--- START Provided records ---

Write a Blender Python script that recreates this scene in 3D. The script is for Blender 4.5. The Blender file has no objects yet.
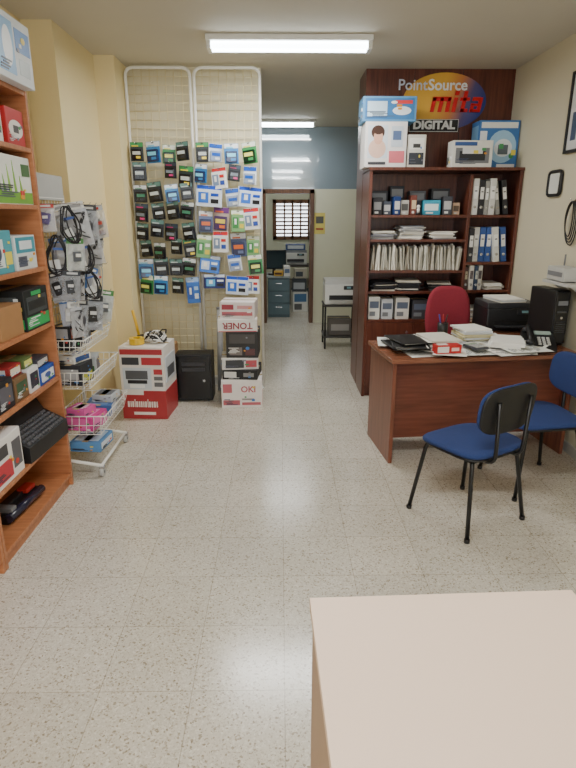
import bpy, bmesh, math, random
from mathutils import Vector, Matrix, Euler
random.seed(7)
SC=bpy.context.scene
COL=SC.collection
R=math.radians
# ------------------------------------------------------------------ materials
def lin(c):
    o=[]
    for v in c:
        v=v/255.0
        o.append(v/12.92 if v<=0.04045 else ((v+0.055)/1.055)**2.4)
    return (o[0],o[1],o[2],1.0)
def newmat(name):
    m=bpy.data.materials.new(name); m.use_nodes=True
    nt=m.node_tree; b=nt.nodes['Principled BSDF']
    return m,nt,b
def N(nt,t,**kw):
    n=nt.nodes.new(t)
    for k,v in kw.items(): setattr(n,k,v)
    return n
_c={}
def C(col,rough=.5,metal=0.0,emis=0,var=.06,scale=18,alpha=1):
    key=(tuple(col),rough,metal,emis,var,scale,alpha)
    if key in _c: return _c[key]
    m,nt,b=newmat('surface_%d_%d_%d'%tuple(col))
    c=lin(col)
    tc=N(nt,'ShaderNodeTexCoord'); no=N(nt,'ShaderNodeTexNoise'); no.inputs['Scale'].default_value=scale
    nt.links.new(tc.outputs['Object'],no.inputs['Vector'])
    mx=N(nt,'ShaderNodeMix'); mx.data_type='RGBA'
    mx.inputs[6].default_value=[x*(1-var) for x in c[:3]]+[1]
    mx.inputs[7].default_value=[min(1,x*(1+var)) for x in c[:3]]+[1]
    nt.links.new(no.outputs['Fac'],mx.inputs[0]); nt.links.new(mx.outputs[2],b.inputs['Base Color'])
    b.inputs['Roughness'].default_value=rough; b.inputs['Metallic'].default_value=metal; b.inputs['Alpha'].default_value=alpha
    if emis:
        b.inputs['Emission Color'].default_value=c; b.inputs['Emission Strength'].default_value=emis
    _c[key]=m; return m
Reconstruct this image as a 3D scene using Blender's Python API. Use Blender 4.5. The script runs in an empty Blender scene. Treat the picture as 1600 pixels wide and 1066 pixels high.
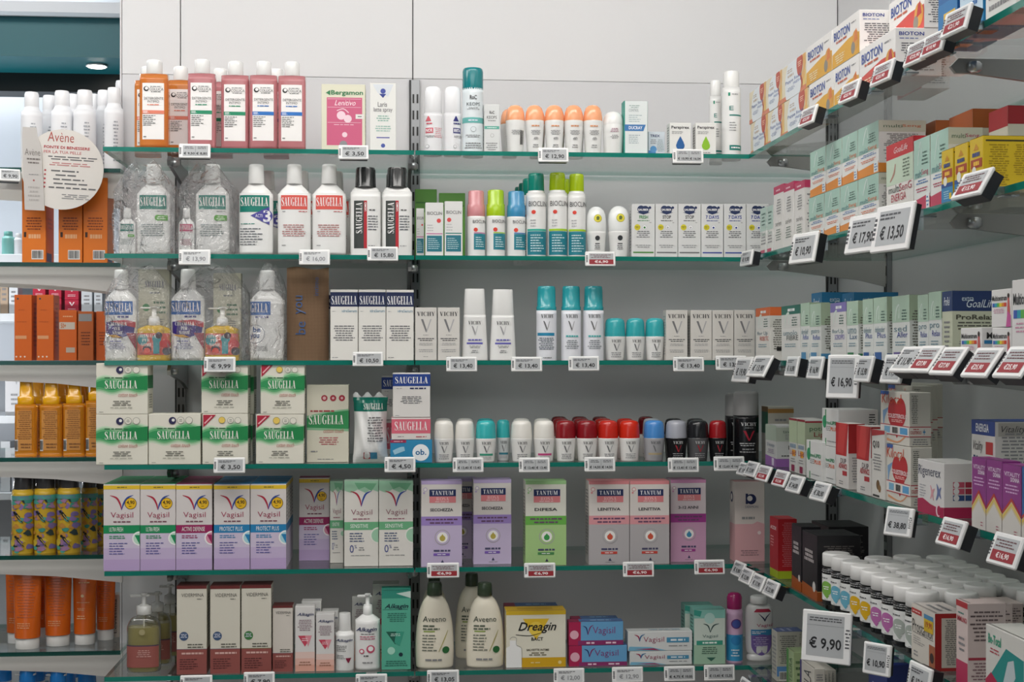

--- END Provided records ---

[Task objective]
Extract every line of the records above that contains the word "Blender".

[Correct result]
Write a Blender Python script that recreates this scene in 3D. The script is for Blender 4.5. The Blender file has no objects yet.
Reconstruct this image as a 3D scene using Blender's Python API. Use Blender 4.5. The script runs in an empty Blender scene. Treat the picture as 1600 pixels wide and 1066 pixels high.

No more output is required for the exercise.